In quel racconto emerse di Churchill una figura diversa dal solito statista fisicamente tracagnotto e rubizzo. Si dimostrò un "conservatore formidabile, capace di mitigare con l’umorismo gli squarci più solenni della Storia. Mi confidò che, dopo il celeberrimo discorso ai Comuni del “sangue, sudore, fatica e lacrime”, aveva aspettato che venissero a prenderlo con la camicia di forza: “Poi mi resi conto che in un manicomio c’ero già, era l’Inghilterra”".

Montanelli gli chiese anche di Jalta. Risposta secca: "Un gioco di reciproci inganni". Montanelli raccontò anche che "il granchio più grosso lo prese Stalin, convinto che Churchill e Roosevelt si presentassero con un’intesa segreta per metterlo nel sacco, mentre in realtà le loro tesi erano antitetiche. Queste divisioni furono accresciute dalla logistica della conferenza. Per impedire consultazioni segrete fra inglesi e americani, Stalin aveva alloggiato le tre delegazioni in altrettante villette separate, delle quali lui occupava quella di mezzo. Precauzione del tutto inutile perché Churchill e Roosevelt (che Churchill disprezzava e in privato chiamava "la canaglia") erano quasi sempre in contrasto e Stalin ne profittava per imporre le sua volontà".

La sera poi, mentre Roosevelt andava a letto presto, Churchill e Stalin facevano a gara a chi reggeva più vodka. Una sera il leader inglese bevve oltre il limite e la mattina dopo chiese a uno Stalin anche lui annebbiato di parlare con l’interprete della sera precedente per sapere se avesse detto qualcosa fuori luogo. E Stalin: "Impossibile. L’ho già fatto fucilare stamattina alle sei".

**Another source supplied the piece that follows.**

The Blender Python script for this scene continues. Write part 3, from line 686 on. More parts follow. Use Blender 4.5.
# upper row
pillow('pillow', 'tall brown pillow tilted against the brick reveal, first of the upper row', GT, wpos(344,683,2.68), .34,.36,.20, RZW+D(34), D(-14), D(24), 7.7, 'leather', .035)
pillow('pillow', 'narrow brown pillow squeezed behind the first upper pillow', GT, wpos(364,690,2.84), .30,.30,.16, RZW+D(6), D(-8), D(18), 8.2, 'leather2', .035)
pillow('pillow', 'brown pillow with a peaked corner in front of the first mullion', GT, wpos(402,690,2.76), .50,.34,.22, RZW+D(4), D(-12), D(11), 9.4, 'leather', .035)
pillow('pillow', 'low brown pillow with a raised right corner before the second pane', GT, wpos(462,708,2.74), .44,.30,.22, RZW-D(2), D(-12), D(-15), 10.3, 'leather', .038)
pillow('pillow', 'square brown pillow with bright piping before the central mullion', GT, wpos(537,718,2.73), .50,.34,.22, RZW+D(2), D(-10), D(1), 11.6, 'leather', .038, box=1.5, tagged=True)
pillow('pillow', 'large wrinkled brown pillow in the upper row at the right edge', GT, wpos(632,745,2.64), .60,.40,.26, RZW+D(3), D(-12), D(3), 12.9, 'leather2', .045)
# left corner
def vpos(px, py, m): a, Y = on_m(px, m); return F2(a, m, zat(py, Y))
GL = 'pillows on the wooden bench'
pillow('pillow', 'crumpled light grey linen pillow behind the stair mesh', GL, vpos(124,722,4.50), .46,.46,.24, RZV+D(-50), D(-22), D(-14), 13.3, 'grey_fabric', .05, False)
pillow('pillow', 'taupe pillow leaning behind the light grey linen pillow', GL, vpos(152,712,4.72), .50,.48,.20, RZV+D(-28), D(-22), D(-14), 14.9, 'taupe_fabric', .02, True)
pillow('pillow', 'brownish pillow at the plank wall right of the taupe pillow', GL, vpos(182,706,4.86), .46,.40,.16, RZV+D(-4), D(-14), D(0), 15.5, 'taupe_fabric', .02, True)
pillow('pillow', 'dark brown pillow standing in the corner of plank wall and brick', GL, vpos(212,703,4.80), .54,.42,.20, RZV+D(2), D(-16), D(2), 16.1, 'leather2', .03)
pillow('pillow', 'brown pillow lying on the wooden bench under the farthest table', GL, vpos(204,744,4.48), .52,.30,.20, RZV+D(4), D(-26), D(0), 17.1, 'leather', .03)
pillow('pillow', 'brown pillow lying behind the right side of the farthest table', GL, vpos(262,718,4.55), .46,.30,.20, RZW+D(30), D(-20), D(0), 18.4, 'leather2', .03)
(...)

Gli domandò anche se fosse vera la storia del carteggio con Mussolini: "Negò recisamente. È vero che per il Mussolini d’anteguerra Churchill aveva simpatia, sia pure corredata da un certo disprezzo per il nostro Paese. E di piazzale Loreto parlava con un miscuglio di rabbia e di pietà. Quando gli dissi che c’ero stato, mi chiese solo: “E non vomitò?” Ma se anche una qualche corrispondenza tra i due è esistita, sono certo però che contiene cose di poco conto, di quelle che possono fare curiosità, non storia. A meno che, come supponeva – e sottolineo supponeva – Grandi, l’epistolario non consistesse in una o due lettere che Churchill, nell’imminenza della nostra entrata in guerra, avrebbe scritto al Duce per sventarla, offrendo in cambio all’Italia alcune terre e piazzeforti coloniali a spese dell’inconsapevole Francia".